That enfant terrible of the opera stage Calixto Bieito must be mellowing in his middle age – either that or we have become numbed to the edgy Spanish director’s naughty ways. How else to explain why his take on Mussorgsky’s masterpiece Boris Godunov has less shock value than your average episode of Midsomer Murders? True he does have the Simpleton shot by a teenage girl, not to mention one of the crowd beaten to a pulp – oh and in Boris’s great death scene the pretender Dmitri strangles Xenia and suffocates the Tsarevich Fyodor.  

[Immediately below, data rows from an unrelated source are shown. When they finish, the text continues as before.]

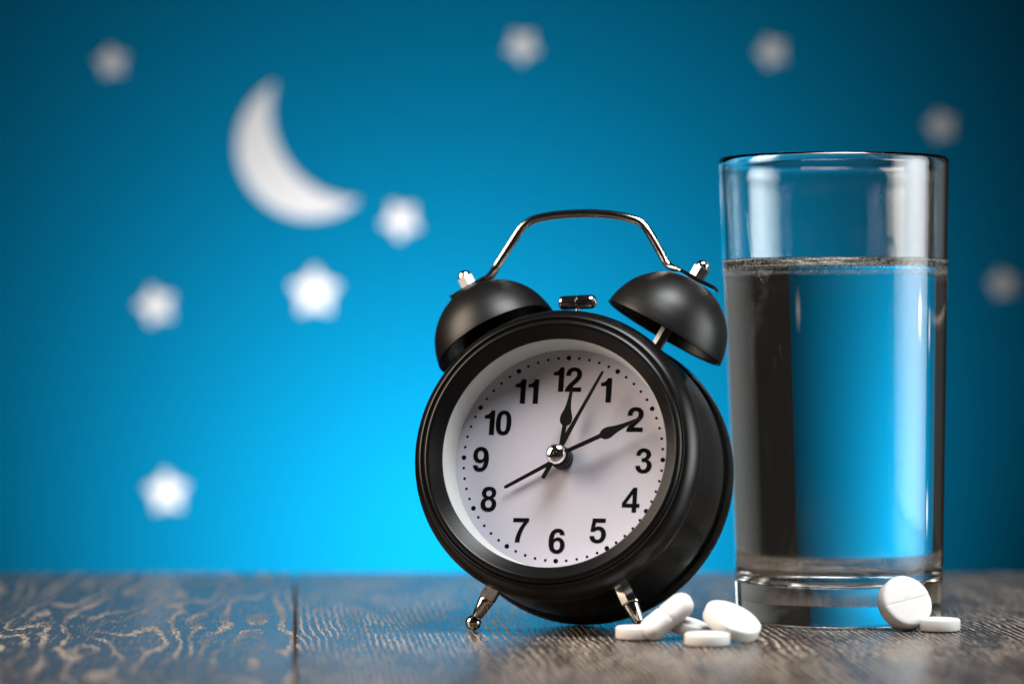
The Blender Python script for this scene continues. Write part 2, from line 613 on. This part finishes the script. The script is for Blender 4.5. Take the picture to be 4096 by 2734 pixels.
# numerals (bold grotesque outlines: M/L/H/V/Q commands, 2048 units per em)
GLYPH = {
 '0': "M562 1472Q774 1472 893.5 1321Q1036 1141 1036 724Q1036 308 892 126Q773 -24 560 -24Q346 -24 215 140.5Q84 305 84 727Q84 1141 228 1323Q347 1472 562 1472ZM562 1239Q511 1239 471 1206.5Q431 1174 409 1090Q380 981 380 723Q380 465 406 368.5Q432 272 471.5 240Q511 208 562 208Q613 208 653 240.5Q693 273 715 357Q744 465 744 723Q744 981 718 1077.5Q692 1174 652.5 1206.5Q613 1239 562 1239Z",
 '1': "M807 0L495 0L495 985L170 985L170 1185Q330 1190 425 1260Q520 1330 570 1472L807 1472Z",
 '2': "M1037 261L1037 0L52 0Q68 148 148 280.5Q228 413 464 632Q654 809 697 872Q755 959 755 1044Q755 1138 704.5 1188.5Q654 1239 565 1239Q477 1239 425 1186Q373 1133 365 960L85 960Q90 1240 242 1371Q374 1472 572 1472Q789 1472 913 1355Q1037 1238 1037 1064Q1037 965 1001.5 875.5Q966 786 889 688Q838 623 705 501Q572 379 536.5 339Q501 299 479 261Z",
 '3': "M77 420L349 440Q362 320 419 265Q476 210 557 210Q644 210 703.5 276Q763 342 763 454Q763 560 706 622Q649 665 438 660L438 878Q583 875 643 925Q703 994 703 1081Q703 1155 659 1199Q615 1243 542 1243Q470 1243 419 1193Q368 1143 357 1030L98 1030Q115 1224 179.5 1303.5Q234 1383 331.5 1428.5Q429 1474 550 1474Q757 1474 882 1342Q985 1234 985 1098Q985 905 774 790Q900 763 975.5 669Q1051 575 1051 442Q1051 249 910 113Q769 -23 559 -23Q360 -23 229 91.5Q98 206 77 420Z",
 '4': "M637 0L637 295L37 295L37 541L673 1472L909 1472L909 520L1091 520L1091 295L909 295L909 0ZM655 520L655 1090L270 520Z",
 '5': "M91 397L371 416Q383 311 442 255.5Q501 200 578 200Q666 200 727 271.5Q788 343 788 487Q788 622 727.5 689.5Q667 757 570 757Q449 757 380 660L125 660L239 1446L1012 1446L1012 1203L442 1203L398 924Q512 981 630 981Q817 981 947 845Q1077 709 1077 492Q1077 311 972 169Q829 -25 575 -25Q372 -25 244 84Q116 193 91 397Z",
 '6': "M1042 1087L770 1087Q760 1161 718 1201Q676 1241 609 1241Q520 1241 458.5 1161Q397 1081 381 828Q486 952 642 952Q818 952 943.5 818Q1069 684 1069 472Q1069 247 937 111Q805 -25 598 -25Q376 -25 233 147.5Q90 320 90 713Q90 1116 239 1294Q388 1472 626 1472Q793 1472 902.5 1378.5Q1012 1285 1042 1087ZM405 495Q405 358 468 283.5Q531 209 612 209Q690 209 742 270Q794 331 794 470Q794 613 738 679.5Q682 746 598 746Q517 746 461 682.5Q405 619 405 495Z",
 '7': "M87 1205L87 1446L1048 1446L1048 1242Q929 1125 806 906Q683 687 618.5 440.5Q554 194 555 0L264 0Q271 304 399.5 620Q528 936 746 1205Z",
 '8': "M329 790Q220 836 170.5 916.5Q121 997 121 1093Q121 1257 235.5 1364Q350 1471 561 1471Q770 1471 885.5 1364Q1001 1257 1001 1093Q1001 991 948 911.5Q895 832 799 790Q921 741 984.5 647Q1048 553 1048 430Q1048 227 918.5 100Q789 -27 574 -27Q374 -27 241 78Q79 206 79 429Q79 552 140 655Q201 758 329 790ZM387 1073Q387 989 434.5 942Q482 895 561 895Q641 895 689 942.5Q737 990 737 1074Q737 1153 689.5 1200.5Q642 1248 564 1248Q483 1248 435 1200Q387 1152 387 1073ZM361 455Q361 339 420.5 274Q480 209 569 209Q656 209 713 271.5Q770 334 770 452Q770 555 712 617.5Q654 680 565 680Q462 680 411.5 609Q361 538 361 455Z",
}


def glyph_loops(ch):
    import re
    if ch == '9':
        return [[(1159 - x, 1447 - y) for x, y in lp] for lp in glyph_loops('6')]
    loops, cur = [], None
    for cmd, args in re.findall(r"([MLQZ])([^MLQZ]*)", GLYPH[ch]):
        v = [float(s) for s in args.split()]
        if cmd == 'M':
            cur = [(v[0], v[1])]
        elif cmd == 'L':
            cur.append((v[0], v[1]))
        elif cmd == 'Q':
            p0 = cur[-1]
            for k in range(1, 6):
                t = k / 5
                cur.append(tuple((1 - t) ** 2 * p0[i] + 2 * t * (1 - t) * v[i] + t * t * v[2 + i] for i in (0, 1)))
        elif cmd == 'Z':
            if (Vector(cur[0]) - Vector(cur[-1])).length < 1: cur.pop()
            loops.append(cur)
    return loops


def numeral(text, px, py):
    sc_ = 0.755 * CM / 1472
    cu = bpy.data.curves.new("tmp_glyph", 'CURVE')
    cu.dimensions = '2D'; cu.fill_mode = 'BOTH'; cu.extrude = 0.00005
    x = 0.0; all_loops = []
    for ch in text:
        lps = glyph_loops(ch)
        lo = min(p[0] for lp in lps for p in lp); hi = max(p[0] for lp in lps for p in lp)
        all_loops += [[(p[0] - lo + x, p[1]) for p in lp] for lp in lps]
        x += hi - lo + (80 if ch == '1' and text == '10' else 150 if text == '11' else 105)
    xs = [p[0] for lp in all_loops for p in lp]; ys = [p[1] for lp in all_loops for p in lp]
    mx, my = (min(xs) + max(xs)) / 2, (min(ys) + max(ys)) / 2
    for lp in all_loops:
        s = cu.splines.new('POLY'); s.points.add(len(lp) - 1); s.use_cyclic_u = True
        for i, p in enumerate(lp):
            s.points[i].co = ((p[0] - mx) * sc_, (p[1] - my) * sc_, 0, 1)
    to = bpy.data.objects.new("tmp_glyph", cu); COL.objects.link(to)
    dg = bpy.context.evaluated_depsgraph_get()
    me = bpy.data.meshes.new_from_object(to.evaluated_get(dg))
    bpy.data.objects.remove(to); bpy.data.curves.remove(cu)
    me.name = "numeral"; me.materials.clear(); me.materials.append(M_ink)
    o = bpy.data.objects.new("numeral", me); COL.objects.link(o)
    o.parent = dial
    q = px2loc(px, py, 0)
    o.location = (q.x, q.y, 0.00006)
    o["label"] = "black printed numeral " + text
    return o


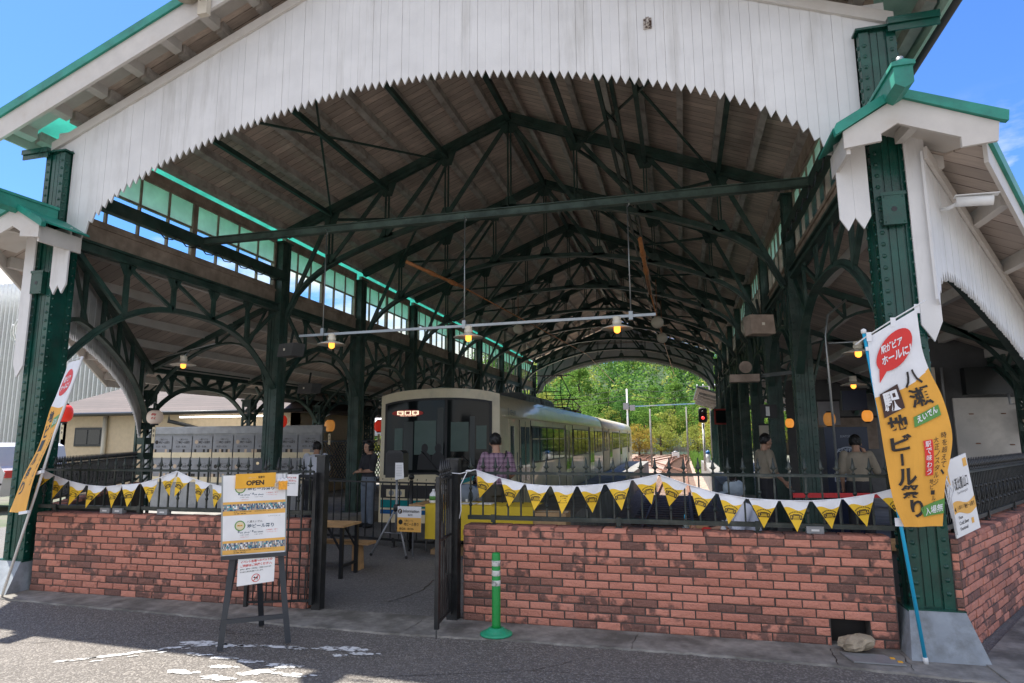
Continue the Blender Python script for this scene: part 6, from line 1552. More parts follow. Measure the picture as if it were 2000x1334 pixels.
m = M(); m.bx(-.22, .22, -.2, .2, .41, .44); m.build('seat', 'train_blue', ch_, local=True); m = M(); m.bx(-.22, .22, .20, .225, .55, .90); m.build('backrest', 'train_blue', ch_, local=True)
for x in (-.2, .2):
    for y in (-.18, .2): m = M(); m.tube([(x, y, 0), (x, y, .90 if y > 0 else .42)], .011, 6); m.build('leg', 'steel_grey', ch_, local=True)

# ================================================================== INSIDE THE CONCOURSE
f_ = iron_fence('iron_fence', 'low black iron fence in front of the train', (-6.9, 9.75, 0), (4.9, -.95, 0), 4.99, zt=.96, zb=.12, step=.16, matn='iron_black', orn=0, foot_z=0, k=.01, feet=1.2)
m = M(); m.tube([(2.95, 0, 0), (2.95, 0, 1.0)], .03, 10); m.ball((2.95, 0, 1.05), .045, 12, 8); m.build('newel_post', 'iron_black', f_, local=True)
tb = T('trestle_table', 'folding table under a yellow cloth with black lettering', 'table', (-2.85, 8.75, 0), rz=R(-3))
m = M(); m.bx(-.88, .88, -.28, .28, .69, .715); m.build('tabletop', 'wood_light', tb, local=True)
for x in (-.84, .84):
    for y in (-.22, .22): m = M(); m.tube([(x, y, 0), (x, y, .69)], .013, 6); m.build('leg', 'steel_grey', tb, local=True)
tcl = T('tablecloth', 'yellow cloth hanging over the front of the information table', 'tablecloth', (-2.72, 8.75, 0), rz=R(-3))
m = M(); m.grid(lambda u, v: (-.75+1.55*u, -.30-.010*math.sin(u*23)*(1-v)-.006*math.sin(u*51+1)*(1-v), .26+.465*v), 60, 6); m.grid(lambda u, v: (-.75+1.55*u, -.302+.60*v, .724), 20, 4); m.build('cloth', 'yellow_cloth', tcl, local=True)
m = M(); write(m, 'Leaf Kyoto', lambda u, v: Vector((u, -.315, v)), -.03, .36, .70, .13, .02, 0); m.build('lettering', 'print_black', tcl, local=True)
def bottle(name, lab, loc, r_, h, mt, capm, spray=False, label=None):
    t_ = T(name, lab, 'bottle', loc); m = M(); m.lathe([(r_*.9, 0), (r_, .01), (r_, h*.62), (r_*.5, h*.80), (r_*.32, h*.86)], (0, 0, 0), 14); m.build('bottle_body', mt, t_, local=True)
    m = M(); m.lathe([(r_*.36, h*.86), (r_*.36, h)], (0, 0, 0), 12)
    if spray: m.bar((-.005, 0, h), (.055, 0, h+.01), .02, .025); m.bar((.03, 0, h), (.05, 0, h-.05), .008)
    m.build('cap', capm, t_, local=True)
    if label: m = M(); m.lathe([(r_*1.01, h*.2), (r_*1.02, h*.5)], (0, 0, 0), 14); m.build('label', label, t_, local=True)
bottle('wipes_tub', 'white tub of wipes with green dots on the yellow table', (-3.45, 8.70, .725), .055, .19, 'paper_white', 'white_plastic', label='print_green')
bottle('spray_bottle', 'white trigger spray bottle next to the wipes tub', (-3.34, 8.80, .725), .04, .22, 'white_plastic', 'white_plastic', True)
bottle('sanitizer_bottle', 'clear pump bottle of blue sanitizer near the front edge of the yellow table', (-3.15, 8.64, .725), .045, .22, 'bottle_plastic', 'white_plastic', label='cyan_pole')
ob_ = T('hand_fan', 'round grey blue fan propped on the yellow table', 'fan', (-3.02, 8.9, .725)); m = M(); o = M(); o.lathe([(.02, .0), (.17, .0), (.175, .006), (.17, .012), (.02, .012)], (0, 0, 0), 28); m.add(o, lambda p: (p[0], p[2]+.3*p[1]*0, .12+p[1]*.75)); m.build('disc', 'cloth_grey_blue', ob_, local=True); m = M(); m.bar((0, .01, 0), (0, .01, .04), .03); m.build('handle', 'white_plastic', ob_, local=True)
pp = T('leaflets', 'loose white leaflets on the yellow table', 'leaflets', (-2.9, 8.7, .726)); m = M(); m.bx(-.12, .10, -.12, .05, 0, .006); m.bx(.14, .34, -.1, .06, 0, .012); m.bar((-.3, -.05, .004), (-.15, -.04, .004), .12, .006); m.build('paper', 'paper_white', pp, local=True)
isg_dx = .05
isg = T('information_sign', 'white and orange Information sign taped to the left end of the table', 'sign', (-3.68, 8.42, .56))
gi = lambda u, v: Vector((-3.86+.36*u, 8.40-.02*u, .36+.34*v)); m = M(); m.prism([gi(0, 0), gi(1, 0), gi(1, 1), gi(0, 1)], (0, .006, 0)); m.build('card', 'paper_white', isg)
m = M(); gj = lambda u, v: gi(u, v)+Vector((0, -.003, 0)); gk = lambda u, v: gi(u, v)+Vector((0, -.006, 0))
rect(m, gj, 0, 0, 1, .56, 0); blob(m, gj, .11, .80, .09, .10); 
m.m = 1; n0 = len(m.f); blob(m, gk, .11, .80, .085, .095); m.m = 2; write(m, '?', lambda u, v: gk(u, v)+Vector((0, -.002, 0)), .08, .74, .06, .12, .03, 2)
write(m, 'Information', gk, .24, .76, .68, .12, .01, 1); write(m, '案内所', gk, .45, .63, .2, .07, .01, 1); write(m, '八瀬えいでん', gk, .28, .40, .4, .08, 0, 1); write(m, '地ビール祭り', gk, .28, .24, .62, .13, .01, 1); write(m, '8/25  8/26', gk, .10, .08, .6, .08, .01, 1); blob(m, gk, .14, .38, .09, .10)
m.build('print', ['print_orange', 'print_black', 'paper_white'], isg)
# speaker on tripod
tp = T('tripod_stand', 'tall tripod stand carrying a black loudspeaker', 'speaker stand', (-3.98, 8.62, 0))
m = M(); m.tube([(0, 0, .35), (0, 0, 1.10)], .018, 10); m.build('pole', 'steel_grey', tp, local=True); m = M(); m.lathe([(.03, .60), (.045, .62), (.045, .68), (.03, .70)], (0, 0, 0), 10); m.build('collar', 'black_plastic', tp, local=True)
for a in (200, 320, 80):
    x, y = .34*math.cos(R(a)), .34*math.sin(R(a)); m = M(); m.tube([(0, 0, .66), (x, y, .02)], .014, 8); m.tube([(0, 0, .30), (x*.55, y*.55, .32)], .008, 6); l_ = m.build('leg', 'steel_grey', tp, local=True)
    m = M(); m.ball((x, y, .022), .022, 8, 6); m.build('foot', 'rubber', l_, local=True)
sp = T('loudspeaker', 'black loudspeaker with a white sheet taped on, on the tripod', 'speaker', (-3.98, 8.62, 1.27), rz=.1)
m = M(); m.prism([(-.13, -.13, -.19), (.13, -.13, -.19), (.13, -.13, .15), (.09, -.13, .19), (-.09, -.13, .19), (-.13, -.13, .15)], (0, .24, 0)); m.build('cabinet', 'black_plastic', sp, local=True)
m = M()
for k in range(9): m.bx(-.11, .11, -.136, -.131, -.02+k*.02, -.01+k*.02)
m.build('grille', 'rubber', sp, local=True); m = M(); m.quad((.02, -.145, -.22), (.15, -.14, -.20), (.135, -.14, .02), (.02, -.145, .02)); 
sh_ = m.build('sheet', 'paper_white', sp, local=True); m = M()
for k in range(7): m.quad((.035, -.149, -.02-k*.022), (.12, -.148, -.02-k*.022), (.12, -.148, -.023-k*.022), (.035, -.149, -.023-k*.022))
m.build('writing', 'print_grey', sh_, local=True)
# bench and table by the left post
bt_ = T('picnic_table', 'wooden topped folding table just inside the left gate post', 'table', (-4.05, 7.25, 0)); m = M(); m.bx(-.75, .13, -.22, .22, .585, .61); m.build('tabletop', 'wood_light', bt_, local=True)
for y in (-.18, .18): m = M(); m.bx(.07, .11, y-.02, y+.02, 0, .585); m.bar((.09, y, .30), (-.10, y, .58), .02); m.build('leg', 'black_plastic', bt_, local=True)
m = M(); m.bx(.075, .105, -.16, .16, .12, .15); m.build('stretcher', 'black_plastic', bt_, local=True)
bn = T('bench', 'low pale wooden bench beside the folding table', 'bench', (-4.15, 7.6, 0)); m = M(); m.bx(-.8, .32, -.11, .11, .315, .345); m.build('seat', 'wood_light', bn, local=True)
for x in (-.6, .12): m = M(); m.prism([(x-.03, -.09, 0), (x+.05, -.09, 0), (x+.03, -.09, .315), (x-.03, -.09, .315)], (0, .18, 0)); m.build('leg', 'wood_light', bn, local=True)
for k, (x, y, z, sx, sy, sz, lb) in enumerate([(-3.15, 9.0, 0, .75, .4, .07, 'flat cardboard box under the yellow table'), (-3.1, 8.98, .071, .55, .35, .05, 'flatter printed box lying on the cardboard box under the table'), (-1.75, 8.6, .30, .5, .35, .35, 'open cardboard box to the right of the plaid shirt'), (.10, 7.0, .58, .24, .18, .16, 'cardboard carton on the table behind the bunting')]):
    c_ = T('cardboard_box', lb, 'box', (x, y, z)); m = M(); m.bx(-sx/2, sx/2, -sy/2, sy/2, 0, sz); m.build('carton', 'cardboard', c_, local=True); m = M(); m.bx(-sx/2-.001, sx/2+.001, -.03, .03, sz+.0005, sz+.0015); m.build('tape', 'print_cream', c_, local=True)
cr_ = T('crate', 'dark plastic crate standing on the floor behind the brick wall', 'crate', (-1.75, 8.6, 0)); m = M(); m.bx(-.28, .28, -.2, .2, 0, .298); m.bx(-.30, .30, -.22, .22, .26, .297); m.build('crate_body', 'black_plastic', cr_, local=True)
# side table behind the right wall with bottles
t2 = T('side_table', 'pale table behind the bunting carrying bottles and a red dish', 'table', (.05, 7.0, 0)); m = M(); m.bx(-.28, .42, -.25, .25, .55, .578); m.build('tabletop', 'white_plastic', t2, local=True)
for x in (-.25, .39):
    for y in (-.2, .2): m = M(); m.tube([(x, y, 0), (x, y, .55)], .012, 6); m.build('leg', 'steel_grey', t2, local=True)
bottle('drink_bottle', 'tall blue capped bottle on the table behind the bunting', (.0, 6.85, .58), .035, .27, 'bottle_plastic', 'cyan_pole', label='cyan_pole')
bottle('tea_bottle', 'amber tea bottle with blue cap next to the tall bottle', (.07, 6.82, .58), .038, .22, mat('tea', (.35, .12, .03), .15, spec=.8), 'cyan_pole')
bottle('white_bottle', 'slim white bottle beside the person in a grey cap', (.36, 6.85, .58), .028, .22, 'white_plastic', 'white_plastic')
rd_ = T('red_dish', 'red plastic dish heaped on the table behind the bunting', 'dish', (.20, 6.85, .58)); m = M(); m.lathe([(.05, 0), (.09, .03), (.095, .10), (.06, .13), (.03, .15)], (0, 0, 0), 16); m.build('dish', 'sign_red', rd_, local=True)
for k, (x, lb) in enumerate([(-6.16, 'pair'), (-5.99, 'x'), (-5.40, 'y'), (1.02, 'z')]):
    q = T('clip_box', ['small grey plastic box on the coping under the left bunting, leftmost', 'small grey plastic box touching the leftmost one on the coping', 'lone small grey plastic box on the left coping', 'small grey plastic box on the coping of the right wall'][k], 'box', (x, 5.85, .838)); m = M(); m.bx(-.065, .065, -.03, .03, 0, .05); m.bx(-.067, .067, -.032, .032, .05, .056); m.build('case', 'steel_grey', q, local=True); m = M(); m.bx(-.03, .03, -.034, -.031, .018, .034); m.build('latch', 'white_plastic', q, local=True)
# belt barrier
for x, y, lb in ((1.25, 8.4, 'left'), (2.35, 8.6, 'right')):
    q = T('barrier_post', 'black belt barrier post, the %s one of two behind the right fence' % lb, 'barrier', (x, y, 0)); m = M(); m.lathe([(.15, 0), (.15, .015), (.03, .04)], (0, 0, 0), 18); m.build('base', 'black_plastic', q, local=True); m = M(); m.lathe([(.028, .04), (.028, .95), (.032, .96), (.03, 1.0)], (0, 0, 0), 14); m.build('post', 'black_plastic', q, local=True)
q = T('barrier_belt', 'red belt stretched between two barrier posts', 'barrier belt', (1.8, 8.5, .9)); m = M(); m.bar((1.25, 8.37, .93), (2.35, 8.57, .93), .004, .055); m.bar((2.35, 8.57, .93), (3.4, 8.6, .93), .004, .055); m.build('belt', 'red_belt', q)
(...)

This Bayerische Staatsoper production is set in recent times. We know this because the chorus hold up posters of Putin, Bush, Sarkozy and Berlusconi. Bieito ditches the third act but strangely this causes little collateral damage. That’s because Bieito has a trump card in 38-year-old Ukrainian bass Alexander Tsymbalyuk, who is undoubtedly on the verge of a stellar career. He has everything
– good looks, dramatic nous and
a gorgeous voice that has delicacy as well as power.

He’s backed by a first-class cast including Anatoli Kotscherga as Pimen and Vladimir Matorin who makes a good Varlaam, looking uncannily like the famous portrait of the drink-ravaged Mussorgsky. The mood is suitably noir and Kent Nagano and the Munich band and chorus are excellent.